◆ **Task brief**
Scan the data for "from" and copy the lines it appears in.

◇ ◇ ◇ ◇ ◇

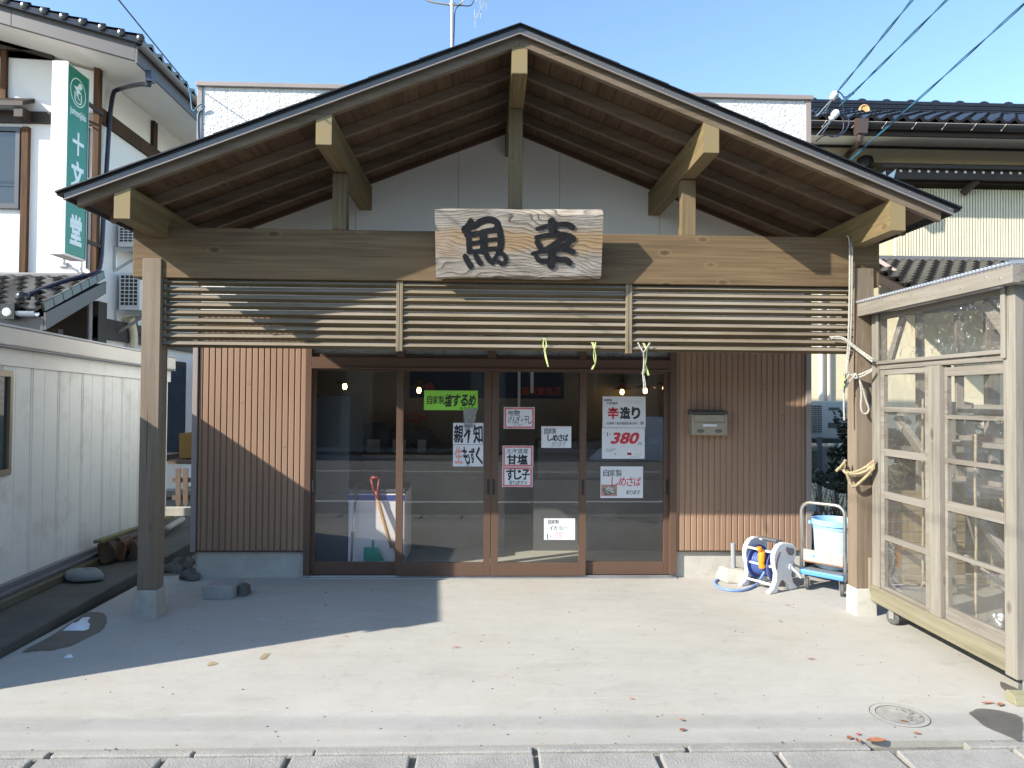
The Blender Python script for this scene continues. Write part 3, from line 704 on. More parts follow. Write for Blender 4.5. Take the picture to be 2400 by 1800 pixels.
for k in range(N):
    A, B = idx[k], idx[k + 1]
    b.quad(A[0], B[0], B[1], A[1]); b.quad(A[1], B[1], B[2], A[2]); b.quad(A[2], B[2], B[3], A[3]); b.quad(A[3], B[3], B[0], A[0])
b.face([idx[0][q] for q in (3, 0, 1, 2)]); b.face([idx[N][q] for q in (2, 1, 0, 3)])
b.build('board', M['slab'], sgn, smooth=.5)
sc = 1.205 / 1985.0
def sf(x, y, lift=0.0): return org + eu * ((x - 1118) * sc) + ev * (H / 2 + (533 - y) * sc * 1.02 + .004) + en * (.0012 + lift)
M['burnt'] = plain('burnt_black_lettering', (.013, .0135, .016), .7, var=.4, scale=20, bmp=.3, spec=.25)
b = MB(); q = 0
def st(pts, w):
    global q; stroke(b, pts, w, sf, 0, q * .0003); q += 1
st([(548, 268), (535, 300), (500, 340), (478, 370)], [72, 84]); st([(590, 320), (690, 255), (790, 245), (858, 280), (868, 320), (835, 365)], [80, 74])
st([(478, 360), (560, 330), (640, 285)], [90, 40])
st([(524, 400), (522, 520), (530, 615)], [72, 66]); st([(880, 350), (900, 440), (905, 520), (880, 600)], [74, 84])
st([(500, 425), (640, 408), (760, 372), (890, 362)], [66, 66]); st([(694, 400), (696, 500), (702, 610)], [92, 92])
st([(515, 528), (640, 505), (770, 478), (890, 468)], [50, 50]); st([(520, 618), (640, 610), (780, 580), (885, 578)], [56, 50])
st([(476, 668), (500, 720), (540, 780)], [62, 74]); st([(600, 655), (622, 705), (655, 745)], [58, 66])
st([(728, 645), (748, 700), (800, 738)], [60, 64]); st([(796, 738), (830, 690), (872, 620)], [52, 44])
st([(872, 628), (925, 632), (962, 680), (955, 735), (915, 760), (872, 728)], [50, 56])
b.build('character', M['burnt'], sgn); b = MB()
st([(1500, 270), (1512, 330), (1525, 400)], [96, 104]); st([(1330, 352), (1450, 318), (1600, 298), (1700, 300), (1745, 330)], [46, 72])
st([(1320, 448), (1450, 420), (1600, 412), (1700, 425), (1755, 462)], [50, 80]); st([(1640, 450), (1520, 535), (1400, 600), (1275, 636)], [72, 40])
st([(1335, 500), (1350, 540), (1378, 572)], [72, 60]); st([(1725, 478), (1690, 530), (1600, 565), (1480, 580)], [74, 70])
st([(1400, 600), (1520, 592), (1650, 570), (1762, 612)], [60, 66]); st([(1512, 600), (1508, 700), (1503, 770)], [98, 92])
st([(1325, 668), (1350, 715), (1440, 722), (1560, 702), (1680, 698), (1722, 738)], [52, 76])
for f in range(len(b.f)): pass
b.build('character', M['burnt'], sgn)

# ================================================================ NOTICES ON THE GLASS
M['photopink'] = plain('printed_pink', (.42, .24, .20), .6, var=.2, scale=40); M['photogreen'] = plain('printed_dark_green', (.11, .12, .085), .6, var=.3, scale=40); M['photosilver'] = plain('printed_silver', (.42, .44, .42), .6, var=.35, scale=60)
def notice(name, label, quad, mat, texts, y=DY - .034, border=None, curl=0.0):
    """quad: left, right, top, bottom in photo pixels; texts: (string, u0, u1, v0, v1, bold, material slot, jitter, shear)"""
    x0, x1 = at(quad[0], quad[2], Y=y).x, at(quad[1], quad[2], Y=y).x; z1, z0 = at(quad[0], quad[2], Y=y).z, at(quad[0], quad[3], Y=y).z
    dz_ = at(quad[1], quad[2], Y=y).z - z1
    t = thing(name, label, 'notice', ((x0 + x1) / 2, y, z0))
    def fn(u, v, lift=0): return V((x0 + (x1 - x0) * u, y - .0012 - lift - curl * 4 * (u - .5) ** 2 * (1 - v), z0 + (z1 - z0) * v + dz_ * u * .35))
    b = MB(); n = 8
    P = [[fn(i / n, j / 2, 0) for i in range(n + 1)] for j in range(3)]
    for j in range(2):
        for i in range(n): b.quad(P[j][i], P[j][i + 1], P[j + 1][i + 1], P[j + 1][i])
    Q = [[p + V((0, .0008, 0)) for p in r] for r in P]
    for j in range(2):
        for i in range(n): b.quad(Q[j][i + 1], Q[j][i], Q[j + 1][i], Q[j + 1][i + 1])
    b.build('paper', mat, t)
    if border:
        b = MB(); o_, w, h = .02, border, border * 1.35
        for u0, u1, v0, v1 in ((o_, 1 - o_, 1 - o_ - h, 1 - o_), (o_, 1 - o_, o_, o_ + h), (o_, o_ + w, o_ + h, 1 - o_ - h), (1 - o_ - w, 1 - o_, o_ + h, 1 - o_ - h)):
            for i in range(4):
                a, c = u0 + (u1 - u0) * i / 4, u0 + (u1 - u0) * (i + 1) / 4
                b.quad(fn(a, v0, .0004), fn(c, v0, .0004), fn(c, v1, .0004), fn(a, v1, .0004))
        b.build('border', M['redborder'], t)
    pic = MB(); b = MB(); mats = [M['black'], M['red'], M['pink'], M['inkfade'], M['orange'], M['photopink'], M['photogreen'], M['photosilver']]
    for s in texts:
        if s[0] == 'poly':
            pic.face([fn(u, v, .0004 + .00008 * s[3]) for u, v in s[1]], s[2]); continue
        if s[0] is None:                      # a plain printed block
            _, u0, u1, v0, v1, sl = s; pic.quad(fn(u0, v0, .0005), fn(u1, v0, .0005), fn(u1, v1, .0005), fn(u0, v1, .0005), sl); continue
        body, u0, u1, v0, v1, bold, sl, jit, sh = s
        write(b, body, u0, u1, v0, v1, lambda u, v, l=0: fn(u, v, .0009 + l), bold, jit, sh, sl, asp=(x1 - x0) / (z1 - z0))
    b.build('lettering', mats, t)
    if pic.f: pic.build('printed_picture', mats, t)
    return t
notice('paper_notice', 'long fluorescent green strip with black handwriting, high on the second door from the left', (994, 1120, 915, 961), M['green'],
       [('自家製', .05, .38, .30, .74, .012, 0, .06, 0), ('塩するめ', .38, .97, .20, .80, .035, 0, .05, .06), ('有ります', .66, .93, .03, .16, 0, 0, .1, .1)])
notice('paper_notice', 'white sheet with three bold black characters, upper of the pair on the second door', (1062, 1133, 991, 1041.5), M['paper'],
       [('親不知', .03, .98, .08, .90, .03, 0, .05, 0)])
notice('paper_notice', 'white sheet with a faded pink character, lower of the pair on the second door', (1062, 1133, 1042.5, 1093), M['paper'],
       [('生', .05, .33, .14, .90, .04, 2, .02, 0), ('もずく', .33, .95, .10, .90, .03, 0, .08, -.1), ('あり', .44, .62, .01, .09, 0, 0, .1, .1)], curl=.003)
notice('paper_notice', 'small red-bordered sheet with thin black script, alone near the top of the third door', (1181, 1253, 954, 1004.5), M['paper'],
       [('地物', .12, .52, .60, .86, .01, 0, .1, 0), ('げんぎょ干し', .14, .92, .24, .58, .008, 0, .1, 0), ('有ります', .30, .62, .11, .21, 0, 3, .1, .15)], border=.06)
notice('paper_notice', 'red-bordered sheet with two heavy black characters, upper of the joined pair on the third door', (1178, 1250, 1044.5, 1094), M['paper'],
       [('北海道産', .12, .84, .62, .87, .004, 0, .08, 0), ('甘塩', .14, .82, .12, .58, .045, 0, .04, 0)], border=.06)
notice('paper_notice', 'red-bordered sheet with curled lower edge, lower of the joined pair on the third door', (1177, 1248.5, 1095, 1141), M['paper'],
       [('すじ子', .13, .90, .36, .90, .035, 0, .06, 0), ('有ります。', .22, .84, .10, .33, .004, 0, .1, .15)], border=.06, curl=.006)
notice('paper_notice', 'white handwritten sheet with thin red corner lines on the right half of the third door', (1268.7, 1339, 999, 1049.5), M['paper'],
       [('自家製', .09, .50, .64, .92, .01, 0, .1, .05), ('しめさば', .20, .90, .32, .62, .035, 0, .06, 0), ('あります', .34, .82, .06, .28, 0, 3, .1, .15),
        (None, .02, .98, .96, .975, 2), (None, .015, .03, .05, .96, 2)])
notice('paper_notice', 'crumpled white sheet with pale red price, lowest notice on the third door', (1275, 1347.7, 1215, 1265), M['paper'],
       [('自家製', .12, .48, .74, .95, .006, 0, .1, 0), ('イカ', .17, .43, .44, .66, .008, 0, .06, .1), ('塩から', .47, .86, .46, .66, -.004, 3, .12, .1),
        ('1ケ', .06, .27, .03, .28, .004, 0, .05, 0), ('200', .32, .62, .08, .36, -.004, 2, .1, .3), ('円', .80, .92, .02, .12, 0, 2, .1, 0)], curl=.004)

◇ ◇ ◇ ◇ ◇

◆ **Task answer**
The Blender Python script for this scene continues. Write part 3, from line 704 on. More parts follow. Write for Blender 4.5. Take the picture to be 2400 by 1800 pixels.
notice('paper_notice', 'long fluorescent green strip with black handwriting, high on the second door from the left', (994, 1120, 915, 961), M['green'],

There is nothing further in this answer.